Goal =>
Pull out every line below that contains the word "from".

-*-*-

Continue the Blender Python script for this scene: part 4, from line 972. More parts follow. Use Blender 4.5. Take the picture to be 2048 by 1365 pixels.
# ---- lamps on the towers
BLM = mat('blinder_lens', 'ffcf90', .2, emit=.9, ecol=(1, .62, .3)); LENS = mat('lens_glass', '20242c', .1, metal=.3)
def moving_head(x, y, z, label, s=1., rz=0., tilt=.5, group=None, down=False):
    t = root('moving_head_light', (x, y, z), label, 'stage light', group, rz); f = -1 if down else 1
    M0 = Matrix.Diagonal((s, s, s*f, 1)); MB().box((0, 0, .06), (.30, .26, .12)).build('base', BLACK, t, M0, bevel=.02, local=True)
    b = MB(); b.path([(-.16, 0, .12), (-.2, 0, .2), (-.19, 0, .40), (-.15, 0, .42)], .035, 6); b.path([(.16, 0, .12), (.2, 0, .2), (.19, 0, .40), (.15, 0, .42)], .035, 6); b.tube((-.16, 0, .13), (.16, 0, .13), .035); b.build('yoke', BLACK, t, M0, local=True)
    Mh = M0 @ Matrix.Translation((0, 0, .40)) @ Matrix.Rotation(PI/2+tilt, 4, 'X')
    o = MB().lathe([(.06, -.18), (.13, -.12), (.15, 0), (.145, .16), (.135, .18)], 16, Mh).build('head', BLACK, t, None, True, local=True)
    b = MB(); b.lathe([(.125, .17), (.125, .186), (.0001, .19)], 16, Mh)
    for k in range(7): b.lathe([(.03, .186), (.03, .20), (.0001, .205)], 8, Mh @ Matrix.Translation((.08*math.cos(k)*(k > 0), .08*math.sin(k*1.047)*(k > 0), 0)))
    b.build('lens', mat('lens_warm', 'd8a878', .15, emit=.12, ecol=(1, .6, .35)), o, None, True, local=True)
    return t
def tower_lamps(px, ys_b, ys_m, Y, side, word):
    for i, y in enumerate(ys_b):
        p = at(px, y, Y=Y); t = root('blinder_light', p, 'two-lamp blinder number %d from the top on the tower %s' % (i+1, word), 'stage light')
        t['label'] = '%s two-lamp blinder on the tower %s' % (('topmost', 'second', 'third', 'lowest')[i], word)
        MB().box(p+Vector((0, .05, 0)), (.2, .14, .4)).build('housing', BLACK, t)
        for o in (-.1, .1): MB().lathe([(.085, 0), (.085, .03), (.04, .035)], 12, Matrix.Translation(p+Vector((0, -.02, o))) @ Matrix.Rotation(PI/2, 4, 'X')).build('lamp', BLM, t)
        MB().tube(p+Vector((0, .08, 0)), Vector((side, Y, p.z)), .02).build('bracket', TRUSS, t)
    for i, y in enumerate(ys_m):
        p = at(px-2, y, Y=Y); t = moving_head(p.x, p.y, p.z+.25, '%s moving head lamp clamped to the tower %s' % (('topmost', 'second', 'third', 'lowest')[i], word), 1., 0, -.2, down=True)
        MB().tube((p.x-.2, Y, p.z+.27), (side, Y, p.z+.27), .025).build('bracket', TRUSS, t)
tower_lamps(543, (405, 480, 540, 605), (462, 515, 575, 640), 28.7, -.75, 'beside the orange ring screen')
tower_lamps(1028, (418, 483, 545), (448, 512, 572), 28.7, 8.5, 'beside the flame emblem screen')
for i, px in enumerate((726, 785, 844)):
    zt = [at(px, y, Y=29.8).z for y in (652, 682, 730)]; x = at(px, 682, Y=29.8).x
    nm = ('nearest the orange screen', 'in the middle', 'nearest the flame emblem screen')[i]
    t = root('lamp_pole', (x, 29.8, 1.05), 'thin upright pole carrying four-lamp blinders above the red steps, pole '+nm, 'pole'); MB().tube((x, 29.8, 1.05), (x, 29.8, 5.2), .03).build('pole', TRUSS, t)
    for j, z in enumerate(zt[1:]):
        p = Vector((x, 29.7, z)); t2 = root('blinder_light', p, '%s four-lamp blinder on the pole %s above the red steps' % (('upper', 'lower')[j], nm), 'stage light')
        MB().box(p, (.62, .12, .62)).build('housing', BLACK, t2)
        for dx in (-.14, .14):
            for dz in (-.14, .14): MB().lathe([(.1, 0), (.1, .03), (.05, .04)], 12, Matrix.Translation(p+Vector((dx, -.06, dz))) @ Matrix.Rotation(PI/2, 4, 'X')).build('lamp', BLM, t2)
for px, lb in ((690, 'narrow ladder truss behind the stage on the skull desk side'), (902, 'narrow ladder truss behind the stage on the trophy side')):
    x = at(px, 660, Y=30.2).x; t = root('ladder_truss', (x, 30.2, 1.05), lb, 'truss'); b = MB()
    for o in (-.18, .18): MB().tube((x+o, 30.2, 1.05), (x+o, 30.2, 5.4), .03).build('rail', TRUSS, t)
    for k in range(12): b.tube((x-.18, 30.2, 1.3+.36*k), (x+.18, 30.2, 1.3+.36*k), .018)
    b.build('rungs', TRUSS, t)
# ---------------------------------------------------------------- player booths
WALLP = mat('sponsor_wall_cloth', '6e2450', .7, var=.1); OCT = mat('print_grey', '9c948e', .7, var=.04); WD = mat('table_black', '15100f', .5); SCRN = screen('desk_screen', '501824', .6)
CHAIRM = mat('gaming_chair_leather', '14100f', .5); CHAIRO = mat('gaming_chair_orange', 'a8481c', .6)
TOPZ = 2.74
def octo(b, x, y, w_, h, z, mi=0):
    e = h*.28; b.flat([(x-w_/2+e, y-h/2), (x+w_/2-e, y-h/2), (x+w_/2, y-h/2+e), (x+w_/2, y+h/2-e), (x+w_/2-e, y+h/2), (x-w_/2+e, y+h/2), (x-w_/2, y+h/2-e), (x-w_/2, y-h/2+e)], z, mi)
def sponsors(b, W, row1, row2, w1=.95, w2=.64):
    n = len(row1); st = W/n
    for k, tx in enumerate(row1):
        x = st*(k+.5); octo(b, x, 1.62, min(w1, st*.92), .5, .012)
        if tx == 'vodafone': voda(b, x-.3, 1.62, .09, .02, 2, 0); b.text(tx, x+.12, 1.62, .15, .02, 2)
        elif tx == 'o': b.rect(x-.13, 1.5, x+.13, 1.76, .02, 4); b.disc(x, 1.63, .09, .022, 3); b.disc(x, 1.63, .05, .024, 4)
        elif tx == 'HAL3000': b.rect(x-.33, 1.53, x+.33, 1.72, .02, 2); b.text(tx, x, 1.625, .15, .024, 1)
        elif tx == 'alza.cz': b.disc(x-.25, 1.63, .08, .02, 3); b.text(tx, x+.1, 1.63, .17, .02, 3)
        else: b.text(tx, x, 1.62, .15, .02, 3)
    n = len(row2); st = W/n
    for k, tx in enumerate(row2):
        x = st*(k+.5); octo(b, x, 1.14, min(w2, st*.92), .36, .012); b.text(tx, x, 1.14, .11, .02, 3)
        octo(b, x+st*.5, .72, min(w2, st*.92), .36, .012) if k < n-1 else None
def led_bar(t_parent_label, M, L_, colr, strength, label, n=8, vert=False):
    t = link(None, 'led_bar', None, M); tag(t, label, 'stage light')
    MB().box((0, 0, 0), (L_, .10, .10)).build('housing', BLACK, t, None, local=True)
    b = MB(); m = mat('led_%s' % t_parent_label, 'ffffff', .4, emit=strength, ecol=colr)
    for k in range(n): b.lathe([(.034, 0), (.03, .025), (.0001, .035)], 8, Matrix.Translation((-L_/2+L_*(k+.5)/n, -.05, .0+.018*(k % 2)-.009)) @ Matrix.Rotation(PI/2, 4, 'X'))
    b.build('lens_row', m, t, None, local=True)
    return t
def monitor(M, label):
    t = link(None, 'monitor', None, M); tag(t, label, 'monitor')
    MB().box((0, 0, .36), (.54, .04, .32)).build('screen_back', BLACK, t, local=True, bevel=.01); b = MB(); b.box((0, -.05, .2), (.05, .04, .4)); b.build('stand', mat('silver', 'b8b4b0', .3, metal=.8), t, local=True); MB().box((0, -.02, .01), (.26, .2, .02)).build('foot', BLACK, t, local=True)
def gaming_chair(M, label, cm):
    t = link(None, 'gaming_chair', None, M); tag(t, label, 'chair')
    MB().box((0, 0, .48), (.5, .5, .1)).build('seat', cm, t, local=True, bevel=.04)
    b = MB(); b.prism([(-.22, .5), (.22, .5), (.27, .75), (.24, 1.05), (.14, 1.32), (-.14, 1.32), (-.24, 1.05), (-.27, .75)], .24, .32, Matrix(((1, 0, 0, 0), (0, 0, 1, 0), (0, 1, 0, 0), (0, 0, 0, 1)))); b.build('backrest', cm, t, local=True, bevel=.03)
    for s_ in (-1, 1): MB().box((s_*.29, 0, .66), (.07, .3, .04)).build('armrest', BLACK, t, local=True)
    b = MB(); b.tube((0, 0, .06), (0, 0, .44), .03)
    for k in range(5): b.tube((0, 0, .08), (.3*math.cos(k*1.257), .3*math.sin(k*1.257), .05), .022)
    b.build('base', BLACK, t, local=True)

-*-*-

Expected answer =>
Continue the Blender Python script for this scene: part 4, from line 972. More parts follow. Use Blender 4.5. Take the picture to be 2048 by 1365 pixels.
        p = at(px, y, Y=Y); t = root('blinder_light', p, 'two-lamp blinder number %d from the top on the tower %s' % (i+1, word), 'stage light')